Nella migliore delle ipotesi, a nulla. Se non, forse, a mettere nero su bianco (o bianco su nero, dato il layout del mio sito) il mio parere sul caso letterario spagnolo: L'ombra del vento è di gran lunga il peggior romanzo (d'appendice, s'intende) che abbia mai letto. Anzi, a voler essere sinceri, non l'ho nemmeno finito di leggere: in un gesto di pietà verso me stesso, mi sono dispensato delle ultime inutili, penose, farraginose 30 pagine.
La sinossi ve la cercate su Wikipedia, da bravi.
Veniamo al succo.
Questa cartaccia avvolta in una copertina abbastanza oscena si discosta poco, per qualità, contenuti, stile, apporto creativo e messaggio, ad un volume della collana Harmony, della quale, purtroppo, non condivide il prezzo popolare.

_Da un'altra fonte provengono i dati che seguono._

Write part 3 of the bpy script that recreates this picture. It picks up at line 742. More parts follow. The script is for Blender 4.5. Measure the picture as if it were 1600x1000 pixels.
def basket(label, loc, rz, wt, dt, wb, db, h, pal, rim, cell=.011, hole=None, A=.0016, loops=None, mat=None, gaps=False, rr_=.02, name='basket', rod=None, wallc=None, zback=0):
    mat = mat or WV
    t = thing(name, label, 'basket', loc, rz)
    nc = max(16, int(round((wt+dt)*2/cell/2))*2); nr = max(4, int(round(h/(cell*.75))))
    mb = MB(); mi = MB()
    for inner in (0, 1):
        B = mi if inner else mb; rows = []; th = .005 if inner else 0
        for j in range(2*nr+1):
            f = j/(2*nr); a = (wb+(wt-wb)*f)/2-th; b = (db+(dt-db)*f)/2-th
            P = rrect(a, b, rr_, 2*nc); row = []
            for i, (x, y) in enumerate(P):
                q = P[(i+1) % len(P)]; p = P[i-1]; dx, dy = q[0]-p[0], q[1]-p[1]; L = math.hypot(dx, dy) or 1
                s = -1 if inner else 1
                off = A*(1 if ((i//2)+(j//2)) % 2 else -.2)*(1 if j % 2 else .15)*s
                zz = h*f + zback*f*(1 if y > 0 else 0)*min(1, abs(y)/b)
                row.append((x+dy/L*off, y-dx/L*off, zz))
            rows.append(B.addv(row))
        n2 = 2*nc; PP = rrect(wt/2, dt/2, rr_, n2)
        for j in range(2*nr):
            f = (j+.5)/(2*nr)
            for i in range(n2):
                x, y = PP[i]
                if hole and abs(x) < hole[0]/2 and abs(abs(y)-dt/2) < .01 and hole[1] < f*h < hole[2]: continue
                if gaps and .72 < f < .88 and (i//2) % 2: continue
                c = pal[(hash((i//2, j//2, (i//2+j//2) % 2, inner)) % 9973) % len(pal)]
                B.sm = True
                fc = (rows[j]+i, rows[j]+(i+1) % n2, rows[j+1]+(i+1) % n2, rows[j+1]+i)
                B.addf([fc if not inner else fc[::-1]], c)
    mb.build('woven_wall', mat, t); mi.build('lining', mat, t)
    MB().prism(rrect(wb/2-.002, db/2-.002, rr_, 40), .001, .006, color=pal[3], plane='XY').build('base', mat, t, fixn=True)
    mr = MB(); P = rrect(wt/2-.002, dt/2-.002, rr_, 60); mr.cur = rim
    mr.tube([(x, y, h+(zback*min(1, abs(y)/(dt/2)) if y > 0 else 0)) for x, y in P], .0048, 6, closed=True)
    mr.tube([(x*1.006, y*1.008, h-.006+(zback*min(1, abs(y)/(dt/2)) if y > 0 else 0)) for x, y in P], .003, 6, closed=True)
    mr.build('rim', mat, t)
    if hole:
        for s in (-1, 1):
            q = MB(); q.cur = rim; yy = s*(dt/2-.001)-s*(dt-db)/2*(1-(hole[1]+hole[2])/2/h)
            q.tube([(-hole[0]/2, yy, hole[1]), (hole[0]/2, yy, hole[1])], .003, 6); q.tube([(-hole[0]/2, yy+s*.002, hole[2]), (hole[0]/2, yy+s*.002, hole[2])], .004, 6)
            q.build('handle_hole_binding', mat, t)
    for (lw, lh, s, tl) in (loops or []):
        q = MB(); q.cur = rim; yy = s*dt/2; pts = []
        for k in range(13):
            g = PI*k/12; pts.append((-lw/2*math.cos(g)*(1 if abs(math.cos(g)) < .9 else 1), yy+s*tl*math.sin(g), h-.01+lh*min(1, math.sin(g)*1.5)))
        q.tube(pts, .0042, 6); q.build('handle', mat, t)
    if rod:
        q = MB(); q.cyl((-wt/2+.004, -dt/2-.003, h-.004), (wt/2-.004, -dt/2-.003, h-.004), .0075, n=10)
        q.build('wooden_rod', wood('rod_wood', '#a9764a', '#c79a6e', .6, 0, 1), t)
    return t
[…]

I dialoghi sono qualitativamente inferiori solo a quelli dei primi Diabolik e Satanik, fumetti che peraltro conservano una ruspante sincerità.
I personaggi, poi... Variano dalla caricatura pseudofiabesca (il clochard erudito, il poliziotto violento) alla più completa inconsistenza (il protagonista Daniel, che si innamora prima di una cieca poi di una vecchia e infine della sorella di un amico; ma dai, ci mancava la dottoressa del comando militare e faceva poker).
Chiude in bellezza, si fa per dire, una storia che non ha né capo né coda, del tutto slegata dal contesto storico in cui è ambientata. Siamo nel '45, pergiove, mica una data qualunque.
La conclusione viene da sé. L'ombra del vento è una lettura adatta a chi già si dedica a contenuti del medesimo livello e spessore, come l'elenco telefonico di Parma o i romanzi di Coelho. Ma ancora meglio sarebbe evitare di leggere e comprare questo imbarazzante blocco di carta rilegata.
Con gli stessi soldi, compratevi un Happy Meal da McDonalds: fa schifo uguale, ma almeno c'è dentro il pupazzetto.